10 Jun 2015, 09:08 am Print
“Every day, we receive 40 to 50 calls from frightened people all across the country pleading for protection or reporting abuses,” High Commissioner for Human Rights Zeid Ra’ad Al Hussein stated in a press release.
His office (OHCHR) has received accounts from 47 Burundian refugees who fled to Rwanda and the Democratic Republic of the Congo (DRC) about serious violations reportedly committed by the militia attached to the pro-government movement known as the Imbonerakure.
“If State authorities are indeed colluding with a violent lawless militia in this manner, they are gambling with the country’s future in the most reckless manner imaginable,” said the High Commissioner, warning that such violations “could tip an already extremely tense situation over the edge.”
“Now, more than ever, it is essential the Burundian authorities show their commitment to peace by clearly disassociating themselves from their violent supporters and ensuring accountability for any crime or human rights violations they may have committed,” he continued.
Reported to have taken place in Bujumbura, as well as in various provinces, the alleged violations include summary executions, abductions, torture, beatings, death threats and other forms of intimidation.
A 19-year-old refugee from Makamba province told OHCHR that his house was attacked and looted at night by Imbonerakure members and his father stabbed to death because he had refused to join the ruling party, the CNDD-FDD.
Another refugee said he was abducted on 15 April by four members of the militia who accused him of supporting an opposition party, the FNL. He said he was taken to a building and tortured by the four men, who beat him with an iron rod. Wounds were still visible on his body at the time of the interview.
A female refugee from the same town said that she and her husband were also beaten up at night in their house by Imbonerakure elements, who asked why her husband was not taking part in the meetings organised by the CNDD-FDD.
Numerous refugees claimed that threats had been scrawled across the doors and walls of their own or other people’s houses, some being marked with a cross, apparently in order to identify people to be targeted or attacked, or as a means of sowing terror.
“These reports are truly chilling, particularly in a country with a history like Burundi’s,” the human rights chief said.

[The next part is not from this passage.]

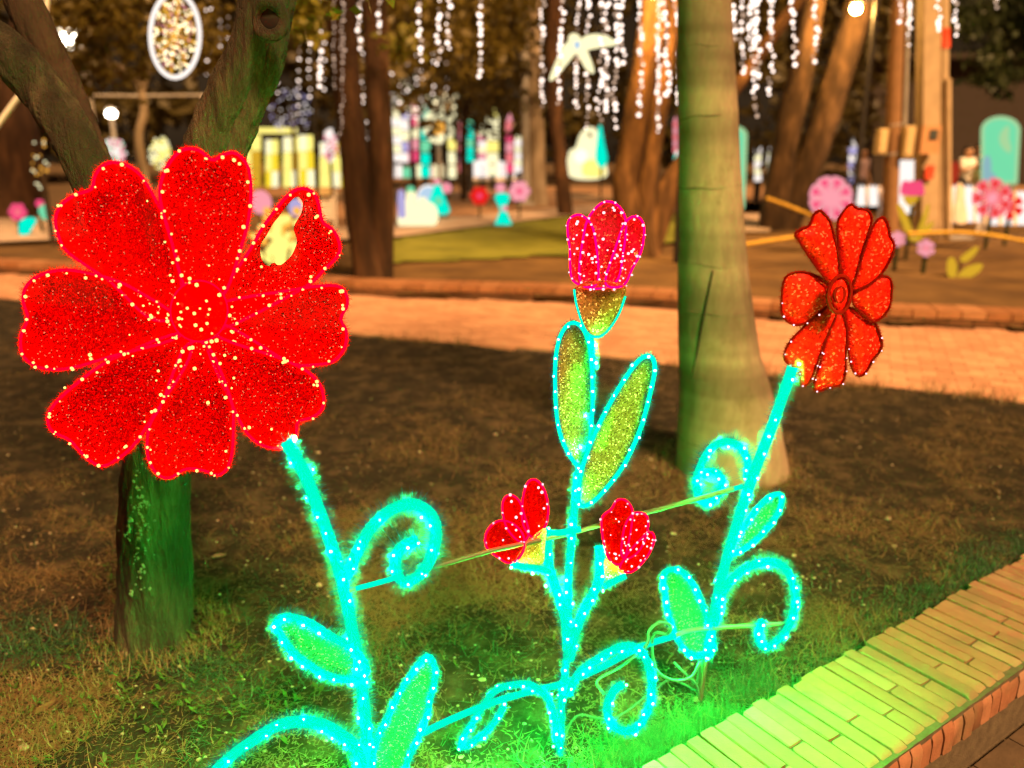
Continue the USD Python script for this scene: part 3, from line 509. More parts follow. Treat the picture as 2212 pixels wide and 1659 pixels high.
tree('shade_tree', 'thick amber lit forked trunk behind the hanging lights, left of the palm', (1392, 560),
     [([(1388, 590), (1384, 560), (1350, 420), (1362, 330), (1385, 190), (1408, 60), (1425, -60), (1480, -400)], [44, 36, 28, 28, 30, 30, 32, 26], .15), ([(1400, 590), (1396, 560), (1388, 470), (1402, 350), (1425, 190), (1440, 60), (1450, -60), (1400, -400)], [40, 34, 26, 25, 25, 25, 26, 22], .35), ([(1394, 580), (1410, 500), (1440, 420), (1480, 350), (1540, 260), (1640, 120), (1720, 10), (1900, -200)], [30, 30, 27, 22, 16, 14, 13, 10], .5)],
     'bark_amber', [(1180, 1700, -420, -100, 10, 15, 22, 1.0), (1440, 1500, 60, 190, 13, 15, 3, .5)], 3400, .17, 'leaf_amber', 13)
tree('shade_tree', 'brown V shaped tree between the palm and the utility poles', (1685, 505),
     [([(1680, 530), (1672, 500), (1680, 410), (1700, 290), (1728, 160), (1745, 60), (1755, -40), (1740, -400)], [42, 34, 30, 28, 28, 27, 26, 22], .2), ([(1695, 530), (1696, 500), (1722, 420), (1765, 310), (1805, 180), (1842, 60), (1865, -40), (1960, -360)], [40, 32, 30, 30, 30, 28, 26, 20], .3)],
     'bark_brown', [(1480, 2050, -380, 40, 17, 23, 26, 1.5), (1800, 1930, 60, 300, 19, 23, 9, 1.0), (1740, 1900, 200, 330, 22, 26, 6, 1.2), (1620, 1680, 200, 330, 20, 26, 4, .9)], 5200, .26, 'leaf_dark', 14)
tree('shade_tree', 'slim brown tree right of the grey palm in the middle distance', (1222, 474),
     [([(1225, 485), (1222, 465), (1212, 360), (1200, 250), (1195, 120), (1200, -40), (1180, -300)], [22, 18, 15, 16, 18, 18, 16], .2)],
     'bark_red', [(760, 1200, -60, 210, 20, 27, 34, 1.6), (950, 1180, 130, 290, 23, 30, 14, 1.5), (740, 1180, -350, -60, 20, 27, 20, 2)], 7000, .3, 'leaf_dark', 15)
tree('shade_tree', 'amber leaved tree whose branches hang over the middle walk', (985, 440),
     [([(1000, 445), (1003, 400), (1000, 330), (1010, 200), (1040, 60), (1060, -80)], [9, 7, 7, 8, 9, 9], .2)],
     'bark_dark', [(760, 1150, -20, 130, 14, 19, 12, .9), (1000, 1120, 60, 180, 19, 23, 5, .8)], 2200, .2, 'leaf_amber', 25)
tree('palm_tree', 'grey far palm trunk beside a pole in the middle distance', (1162, 452),
     [([(1165, 460), (1163, 440), (1160, 380), (1158, 280), (1152, 160), (1150, 20), (1148, -120)], [24, 21, 19, 18, 17, 16, 15], .1)], 'bark_pale', None, 0, 0, None, 16, 'palm tree', rough=.04)
tree('slender_tree', 'slender pale crooked tree with yellow leaves left of the forked tree', (325, 560),
     [([(330, 600), (322, 480), (315, 400), (303, 330), (300, 285), (311, 245), (305, 195), (285, 160), (230, 130), (205, 90)], [13, 12, 10, 9, 9, 9, 7, 7, 6, 4], .2), ([(305, 200), (330, 120), (350, 20), (380, -120)], [7, 6, 5, 4], .2)],
     'bark_pale', [(90, 450, -40, 110, 10.5, 13, 16, .5), (140, 330, 90, 200, 10.5, 12, 8, .35), (330, 470, 60, 160, 11, 13, 5, .4)], 3200, .13, 'leaf_amber', 17)
tree('shade_tree', 'rough reddish trunk at the left edge of the picture', (30, 470),
     [([(40, 500), (38, 460), (45, 380), (35, 280), (20, 180), (60, 60), (90, -60), (80, -300)], [60, 50, 44, 46, 44, 34, 32, 26], .2)],
     'bark_red', [(-200, 130, -300, -40, 13, 19, 16, 1.3)], 2400, .22, 'leaf_amber', 18)
tree('fern_tree', 'drooping green tree in the upper right corner', (2230, 470),
     [([(2300, 490), (2300, 300), (2290, 100), (2280, -100)], [20, 16, 14, 10], .2)],
     'bark_dark', [(2080, 2260, -40, 80, 18, 21, 14, .75), (2080, 2180, 80, 170, 18, 20, 7, .5), (2130, 2170, 170, 210, 18, 20, 2, .35)], 3400, .22, 'leaf_green', 19, droop=1.2)
# far tree line, one dark mass
cl = []; r_ = np.random.default_rng(44)
for k in range(210):
    u, v, y = r_.uniform(-500, 2700), r_.uniform(-420, 330), r_.uniform(46, 60); q = at(u, v, y); cl.append((*q, r_.uniform(2, 3.6)))
part('far_treeline', crown(cl, 32000, 1.0, 45), 'leaf_dark', label='dark mass of far trees closing the park', kind='stuff')

# ------------------------------------------------------------------ light sculptures
def Z6(p): p = np.array(p, float); return np.c_[424.9 + p[:, 0] * .3567, 1067.1 + p[:, 1] * .3567]
def Z7(p): p = np.array(p, float); return np.c_[971.2 + p[:, 0] * .3567, 910.5 + p[:, 1] * .3567]
def line3(pts, Y): 
    s = spline(pts, 8); return resample(at(s[:, 0], s[:, 1], np.broadcast_to(Y, len(s)) if np.ndim(Y) == 0 else np.interp(np.linspace(0, 1, len(s)), np.linspace(0, 1, len(Y)), Y)), .008)
def rope(owner, name, pts, Y, r=.011, fuzz=.026, per_m=2600, led=.034, closed=False, m='neon', label=None):
    p = line3(pts, Y) if not closed else None
    if closed: s = spline(pts, 6, True); p = resample(at(s[:, 0], s[:, 1], np.full(len(s), Y)), .008, True)
    r, fuzz, per_m = r * 1.12, fuzz * 1.25, per_m * 1.5  # real tinsel, made longer and denser to stand in for lens bloom
    core = part(name, tube(p, r, 10, closed), m, owner, smooth=True, label=label)
    part('tinsel', tinsel(p, r, fuzz, per_m, closed=closed), 'tinsel_green', core, kind='stuff')
    if led:
        q = resample(p, led, closed) ; n = len(q); q = q + rng.normal(0, .003, q.shape); th = np.where(rng.uniform(size=n) < .62, rng.normal(-np.pi / 2, .6, n), rng.uniform(0, 2 * np.pi, n)); q[:, 1] += np.sin(th) * (r + .003); q[:, 0] += np.cos(th) * (r + .003) * .8; q[:, 2] += np.cos(th) * (r + .003) * .6
        part('fairy_lights', beads(q, .0030), 'led_cyan', core, kind='stuff')
    return core
def leaf(owner, pts, Y, m, r=.008, fuzz=.024, bowl=.012, led=.04, name='leaf', per_m=3400, nm='neon'):
    o = spline(pts, 6, True); lf = part(name, sheet(o, Y, bowl, 9), m, owner, smooth=True)
    p = resample(at(o[:, 0], o[:, 1], np.full(len(o), Y - .004)), .008, True)
    part('rim_light', tube(p, r, 8, True), nm, lf, smooth=True)
    part('tinsel', tinsel(p, r, fuzz, per_m, closed=True), 'tinsel_green', lf, kind='stuff')
    q = resample(p, led, True) + rng.normal(0, .003, (len(resample(p, led, True)), 3)); q[:, 1] -= r + .003
    part('fairy_lights', beads(q, .0030), 'led_cyan' if nm == 'neon' else 'led_dim', lf, kind='stuff'); return lf
# --- big flower on the left
YL = 1.66
big = thing('flower_sculpture', 'largest red lit flower with eight mesh petals on a glowing stem', 'light sculpture', (*at(797, 1715, YL)[:2], 0), 'lit flower sculptures')
petals = {
 'a': [(410, 640), (370, 520), (346, 430), (352, 380), (375, 340), (400, 322), (430, 325), (458, 346), (480, 336), (505, 330), (530, 350), (541, 385), (540, 450), (525, 520), (480, 640)],
 'b': [(395, 660), (365, 500), (335, 430), (300, 375), (260, 352), (225, 356), (205, 380), (198, 408), (165, 420), (135, 440), (120, 470), (125, 505), (142, 540), (185, 573), (240, 610), (330, 690)],
 'c': [(390, 690), (300, 630), (250, 606), (200, 592), (140, 583), (88, 594), (57, 618), (50, 650), (60, 688), (46, 722), (47, 760), (68, 786), (110, 798), (165, 792), (240, 770), (380, 730)],
 'd': [(390, 720), (260, 768), (200, 802), (130, 860), (104, 898), (112, 930), (150, 950), (178, 980), (210, 1004), (240, 1000), (288, 962), (330, 900), (410, 770)],
 'e': [(400, 750), (350, 870), (326, 912), (318, 950), (321, 992), (340, 1024), (367, 1032), (402, 1013), (440, 1016), (470, 1026), (490, 1012), (501, 978), (504, 920), (498, 860), (450, 750)],
 'f': [(445, 740), (500, 870), (530, 930), (560, 958), (592, 968), (622, 964), (640, 942), (643, 912), (672, 902), (694, 886), (699, 860), (690, 830), (660, 800), (605, 772), (480, 700)],
 'g': [(460, 720), (600, 772), (642, 788), (690, 787), (720, 780), (744, 752), (748, 716), (736, 688), (750, 660), (748, 636), (730, 618), (690, 618), (645, 624), (460, 660)],
 'h': [(450, 680), (540, 540), (562, 500), (600, 447), (630, 416), (656, 407), (680, 420), (690, 450), (697, 480), (720, 497), (733, 526), (730, 552), (700, 582), (655, 622), (480, 710)]}
C0 = np.array([428., 682.])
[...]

The High Commissioner also called on opposition leaders to rein in any violent elements that may be forming on their side.
“While so far there have been very few acts of violence committed by opposition elements, there are signs of increasingly coercive efforts to push people into actively supporting the opposition,” he noted.
“The last thing Burundi needs after a decade of gradual and largely successful peace-building is to be catapulted back into civil war because of a small number of people’s ruthless determination to retain, or gain, power at any cost,” he stated.